In 1954, Beazer East, Inc. ("Beazer") bought 95% of the outstanding stock of a company from its owners. Shortly thereafter, Beazer bought the remaining 5% of the company and assumed all rights and liabilities of the company. Years later, environmental damage was discovered at numerous sites where the company had operated. Beazer notified its sellers that they could be responsible for the costs of cleanup. The sellers initiated litigation seeking a declaratory judgment that they were not operators of the sites, and therefore not liable for cleanup costs. The District Court concluded that the sellers were not liable as "operators" under the Comprehensive Environmental Response, Compensation and Liability Act ("CERCLA"), and that Beazer was solely liable for the cost of cleanup as a successor entity. Beazer appealed.
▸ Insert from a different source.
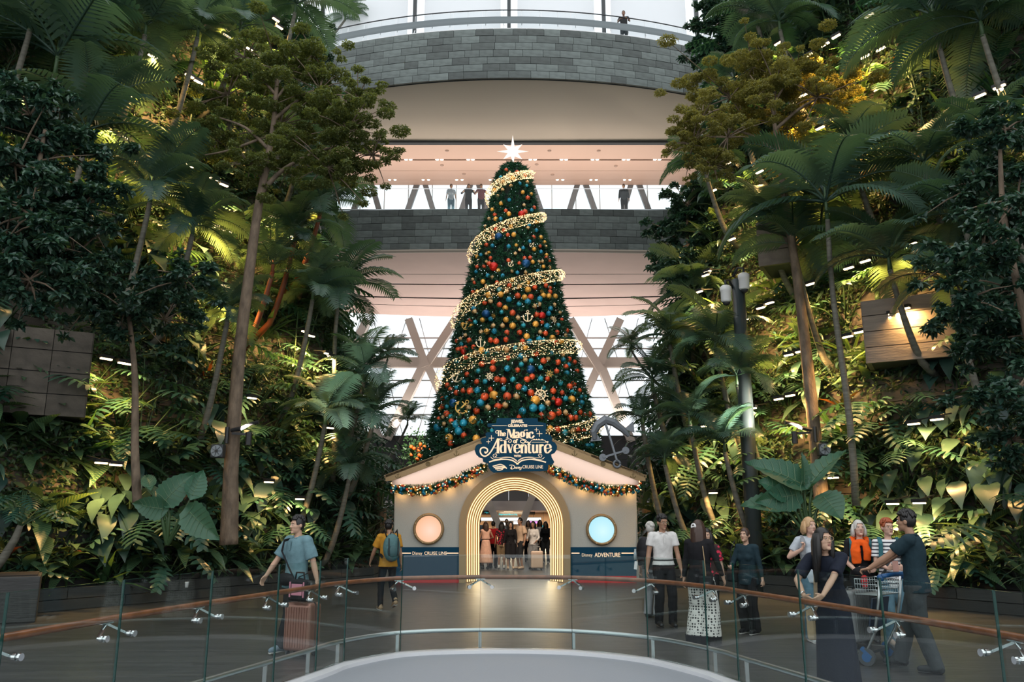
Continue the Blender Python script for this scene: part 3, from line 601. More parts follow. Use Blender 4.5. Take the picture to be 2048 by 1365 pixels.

The Third Circuit of the United States Court of Appeals first considered whether the sellers were liable under CERCLA as "owners or operators of facilities where hazardous substances were disposed." If so, they would be jointly and severally liable for costs of cleaning up the hazardous waste sites. However, in order to be held liable under CERCLA, the sellers had to be found to have actual, substantial control over the activities of the company. The Appeals Court affirmed the District Court finding that the sellers did not have actual, substantial participation in the company's day-to-day business, and therefore were not liable as "owners or operators" under CERCLA. Similarly, the legislative history of CERCLA indicates an intent to hold a corporation liable only if it controls daily operating decisions or exercises "pervasive control" over policies. Even though the sellers together had the power to appoint a majority of the company's board of directors, the board was not involved in day-to-day management, plant operations or waste management practices. Furthermore, the Court found that the company managed its own operations separately in over 18 different locations and made policy decisions independent of its owners and sellers. Additionally, any involvement by the sellers was merely that of investor oversight. The Court refused to replace the actual control standard with an "authority to control" standard, as urged by Beazer, since such a standard would impose liability on any large shareholder with the capacity to influence decisions, regardless of whether such influence was actually exerted.

Next, the Appeals Court considered whether Beazer was liable as a successor owner. At common law, a successor company does not succeed to the liabilities of its predecessor. Two exceptions to this rule arise when the purchaser expressly or impliedly assumes the liabilities of the predecessor and when the transaction is a de facto merger. Although CERCLA does not address successor liability, prior Third Circuit decisions have applied this common law rule and its exceptions. In this case, the District Court found a de facto merger to have taken place.

The Appeals Court also found that Beazer assumed all of the company's liabilities. Either way, Beazer was liable. However, since the purchase of the company was before CERCLA was enacted, the Court had to determine whether any provision of the purchase agreement was general enough to encompass all environmental liability. Although there were no environmental provisions in the purchase agreement, Beazer assumed "all of the liabilities and obligations of [the company] of whatsoever nature." The Court found this to be broad enough to hold Beazer liable as an "owner" under CERCLA.

Comment: The editor finds the comparison between this case and M&M Realty Company v. Eberton Terminal Corporation, above, particularly interesting. Note that M&M found that a generally worded waver of liability was ineffective, even though there was a pretty good argument that the parties had in mind government liability claims in the nature of CERCLA claims, as well as others. But in the instant case, a generally worded assumption of liabilities was quite effective enough to stick Beazer with CERCLA liability even though it is quite possible that at least some forms of CERCLA liability - particularly those involving "liability without fault" - would go far beyond any of the liabilities that Beazer could have comprehended were possible prior to CERCLA.